Now you need wristpinners (Adil Rashid, Imran Tahir) or mystery spinners (Sunil Narine) or unusual actions (Jasprit Bumrah) or sheer pace (Starc, Kagiso Rabada) to succeed in limited-overs cricket. Test bowlers are understandably frustrated. Ashwin is one of those to have seen it coming from a mile. In an interview with ESPNcricinfo last year, he spoke candidly of how spinners were shortening their lengths and that "six well-constructed bad balls (in the traditional sense)" could be the way forward in T20s. Every passing day, ODIs move a step closer to T20s. Each such step is another one away from Test cricket.

However, this is not an era in which to consider Andrew Tye's knuckle ball any less of a skill than Philander's proud upright seam. Both need support: one man from an over-adventurous batsman who doesn't watch the release closely enough and the other from the conditions and the quality of the ball.

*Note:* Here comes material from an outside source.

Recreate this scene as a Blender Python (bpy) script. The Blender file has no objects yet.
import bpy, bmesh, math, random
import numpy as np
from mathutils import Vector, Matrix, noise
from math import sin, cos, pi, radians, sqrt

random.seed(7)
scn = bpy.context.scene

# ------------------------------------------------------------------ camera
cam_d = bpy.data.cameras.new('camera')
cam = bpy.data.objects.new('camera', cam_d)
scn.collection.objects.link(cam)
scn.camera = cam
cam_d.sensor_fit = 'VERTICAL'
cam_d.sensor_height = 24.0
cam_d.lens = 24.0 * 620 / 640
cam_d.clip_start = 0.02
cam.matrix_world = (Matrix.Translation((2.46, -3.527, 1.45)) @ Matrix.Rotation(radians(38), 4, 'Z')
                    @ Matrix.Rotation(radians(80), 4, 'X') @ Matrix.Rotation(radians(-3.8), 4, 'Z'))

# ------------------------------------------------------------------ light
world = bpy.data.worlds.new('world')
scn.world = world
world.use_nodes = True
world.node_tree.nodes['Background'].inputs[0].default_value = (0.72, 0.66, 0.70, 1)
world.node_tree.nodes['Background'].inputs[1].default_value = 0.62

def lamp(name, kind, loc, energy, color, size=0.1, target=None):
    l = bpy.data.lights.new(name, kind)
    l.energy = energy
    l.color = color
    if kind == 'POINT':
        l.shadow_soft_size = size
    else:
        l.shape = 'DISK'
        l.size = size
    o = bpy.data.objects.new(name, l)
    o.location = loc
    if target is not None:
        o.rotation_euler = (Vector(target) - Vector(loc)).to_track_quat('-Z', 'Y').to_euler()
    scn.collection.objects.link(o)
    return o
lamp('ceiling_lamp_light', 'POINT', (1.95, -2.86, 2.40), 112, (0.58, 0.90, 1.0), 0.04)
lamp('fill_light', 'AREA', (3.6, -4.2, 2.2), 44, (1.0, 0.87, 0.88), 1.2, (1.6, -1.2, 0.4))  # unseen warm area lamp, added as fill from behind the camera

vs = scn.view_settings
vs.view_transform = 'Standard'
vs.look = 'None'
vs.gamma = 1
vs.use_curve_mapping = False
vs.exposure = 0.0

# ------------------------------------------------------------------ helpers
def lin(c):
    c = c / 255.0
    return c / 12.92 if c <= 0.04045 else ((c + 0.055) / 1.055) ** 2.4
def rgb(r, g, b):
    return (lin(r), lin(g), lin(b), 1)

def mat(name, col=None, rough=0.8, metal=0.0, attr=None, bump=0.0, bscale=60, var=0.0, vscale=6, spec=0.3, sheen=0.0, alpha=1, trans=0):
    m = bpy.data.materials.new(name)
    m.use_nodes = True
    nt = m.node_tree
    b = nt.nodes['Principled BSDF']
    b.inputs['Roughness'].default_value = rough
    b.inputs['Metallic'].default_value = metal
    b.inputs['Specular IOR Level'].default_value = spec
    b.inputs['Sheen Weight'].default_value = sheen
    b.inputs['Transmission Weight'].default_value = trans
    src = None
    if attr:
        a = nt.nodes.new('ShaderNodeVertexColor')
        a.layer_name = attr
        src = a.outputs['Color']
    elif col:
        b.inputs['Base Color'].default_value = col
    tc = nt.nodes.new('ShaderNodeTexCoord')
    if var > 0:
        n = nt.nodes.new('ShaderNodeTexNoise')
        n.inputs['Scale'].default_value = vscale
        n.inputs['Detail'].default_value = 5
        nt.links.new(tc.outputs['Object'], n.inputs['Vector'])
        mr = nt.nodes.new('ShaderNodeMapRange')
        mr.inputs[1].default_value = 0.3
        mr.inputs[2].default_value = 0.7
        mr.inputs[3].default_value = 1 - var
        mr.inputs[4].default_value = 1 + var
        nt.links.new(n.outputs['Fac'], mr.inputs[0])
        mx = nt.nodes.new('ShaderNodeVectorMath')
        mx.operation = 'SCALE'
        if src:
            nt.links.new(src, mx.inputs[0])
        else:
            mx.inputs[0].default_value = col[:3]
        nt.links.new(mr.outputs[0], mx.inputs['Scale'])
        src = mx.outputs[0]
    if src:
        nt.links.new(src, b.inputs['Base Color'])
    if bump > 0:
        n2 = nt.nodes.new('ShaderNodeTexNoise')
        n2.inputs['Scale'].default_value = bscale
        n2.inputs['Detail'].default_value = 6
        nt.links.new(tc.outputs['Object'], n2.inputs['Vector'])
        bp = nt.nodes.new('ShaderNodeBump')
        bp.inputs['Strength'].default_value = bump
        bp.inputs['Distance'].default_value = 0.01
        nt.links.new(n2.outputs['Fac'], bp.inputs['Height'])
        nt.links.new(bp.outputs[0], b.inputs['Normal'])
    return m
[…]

What does it leave the Test bowlers with? Apart from Starc, none of the top 10 since the last World Cup is hot property in T20 franchise cricket. To some of them, perhaps a break is essential if they are to keep performing in Test cricket, for its excess has become its biggest enemy. When Wasim and Waqar and Warne ruled both the formats in the 1990s, the world played 347 Tests in the decade. Already 330 Tests have been played in the 2010s. With a whole new format and a new business of franchise cricket competing for space, how much time does it leave the Test bowlers to recuperate and then begin adapting to the demands of shorter formats? If bowlers like Starc, Mohammed Shami and Pat Cummins haven't done more in both formats, it's because it is way more difficult for a fast bowler to stay fit today.

Imagine the next year if the trend continues. India start it with a tour to South Africa, then go to England, and end it in Australia. Playing two spinners might be a luxury in all three countries. It is possible India won't play any home Tests. It is possible Ashwin and Jadeja might continue to be "rested" in limited-overs cricket. We are staring at the possibility of one of the Nos 2 and 3 Test bowlers playing no or very little international cricket for a whole year. With only batsmen playing all formats, you can stop expecting bowler captains in international cricket. Bowlers like Rabada and Starc might have the goods for all formats, but remaining fit will be their big challenge.

It seems others might just have to choose between the money of limited-overs cricket or the historical relevance of Tests, a choice far fewer batsmen have to make.